En el trayecto, se encontraban con otras personas empeñadas en el mismo peregrinaje. Terminaron uniéndose a la nueva agrupación de familiares de los 119, formada después del montaje de julio de 1975 orquestada por la dictadura para explicar el destino de personas detenidas y desaparecidas. Muchas veces los familiares se reunían en casa de la pareja, el amplio living haciéndose chico, con gente acomodándose en el suelo. Una compañera los recuerda, “Algunos maridos terminaron separándose porque las mujeres comúnmente se abocaron más, sino por completo, a la búsqueda. Pero ellos siempre llegaban juntos a las reuniones de la agrupación.”

En 1978 con otras personas impactadas por las prácticas represivas de la dictadura, Irma y Rodolfo formaron el conjunto folclórico Aydar que funcionaba desde varias iglesias y escuelas, rotando entre diferentes espacios del sector oriente de Santiago. Rodolfo, de gorro de lana, tocaba tonadas chilotes en su acordeón, instrumento que aprendió a tocar en su juventud en Northeim.  La misma música de Chiloé le acompañó esta semana cuando emprendió su viaje infinito, uniéndose con Irma y Jorge.

La resiliencia, la capacidad de adaptarse a cambios, de seguir aprendiendo, y entregarse a otros durante el transcurso de la vida han sido señalados como elementos claves de los longevos.

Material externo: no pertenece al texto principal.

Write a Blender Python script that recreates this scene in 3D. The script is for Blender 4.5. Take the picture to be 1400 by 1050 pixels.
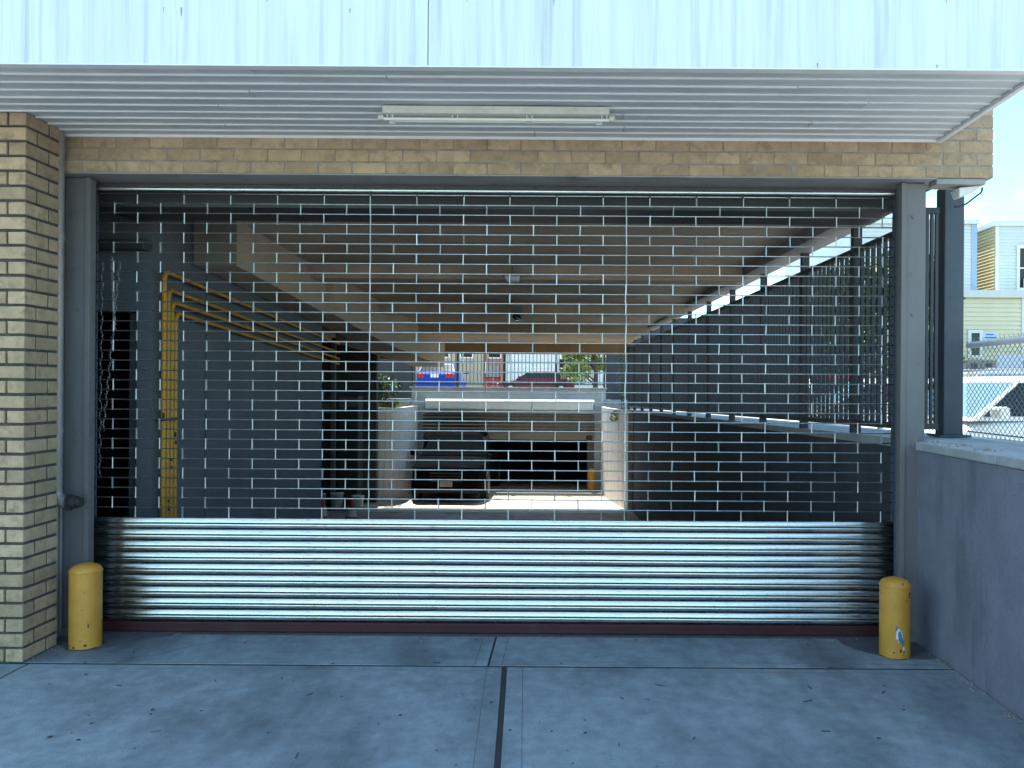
import bpy, bmesh, math, random
from mathutils import Vector, Matrix
random.seed(7)
R = math.radians
SC = bpy.context.scene
COL = SC.collection
for o in list(bpy.data.objects): bpy.data.objects.remove(o)

# ---------------------------------------------------------------- camera
cam_d = bpy.data.cameras.new('camera')
cam = bpy.data.objects.new('camera', cam_d); COL.objects.link(cam)
cam.location = (0, 0, 1.55)
cam_d.sensor_width = 36.0
cam_d.lens = 36.0 * 1100 / 1400
cam_d.shift_x = -80 / 1400
cam_d.shift_y = 3 / 1400
cam_d.clip_end = 2000
cam.rotation_euler = (R(90), R(-0.38), 0)
SC.camera = cam

# ---------------------------------------------------------------- sky and sun
SUN_EL, SUN_AZ = 67.0, -14.0          # azimuth clockwise from +Y: the sun stands ahead, a little to the left
W_ = bpy.data.worlds.new('World'); SC.world = W_; W_.use_nodes = True
nt = W_.node_tree; nt.nodes.clear()
out = nt.nodes.new('ShaderNodeOutputWorld'); bg = nt.nodes.new('ShaderNodeBackground')
sky = nt.nodes.new('ShaderNodeTexSky'); sky.sky_type = 'NISHITA'; sky.sun_disc = False
sky.sun_elevation = R(SUN_EL); sky.sun_rotation = R(SUN_AZ)
sky.air_density = 1.0; sky.dust_density = 0.15; sky.ozone_density = 2.0
tc = nt.nodes.new('ShaderNodeTexCoord')
mp = nt.nodes.new('ShaderNodeMapping'); mp.inputs['Scale'].default_value = (1, 1, 2.6); mp.inputs['Location'].default_value = (.35, .2, .1)
nz = nt.nodes.new('ShaderNodeTexNoise'); nz.inputs['Scale'].default_value = 3.4; nz.inputs['Detail'].default_value = 7; nz.inputs['Roughness'].default_value = .55
rp = nt.nodes.new('ShaderNodeValToRGB'); rp.color_ramp.elements[0].position = .49; rp.color_ramp.elements[1].position = .68
rp.color_ramp.elements[1].color = (.75, .75, .75, 1)
mx = nt.nodes.new('ShaderNodeMixRGB'); mx.inputs[2].default_value = (7.0, 7.4, 7.8, 1)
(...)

Estos atributos brillaban en Rodolfo Müller.

Rudolph, Rudy, Rodolfo, desde sus distintas identidades entretejidas, pudo canalizar el horror mediante el poder transformador de la solidaridad y la justicia. En ese proceso, transformó a otros y a la vez él mismo fue transformado. En cada joven encontraban algo de su hijo, y así, el legado, de Rodolfo, que es en parte, el de Irma y Jorge, persiste en cada ser que fue tocado por ellos.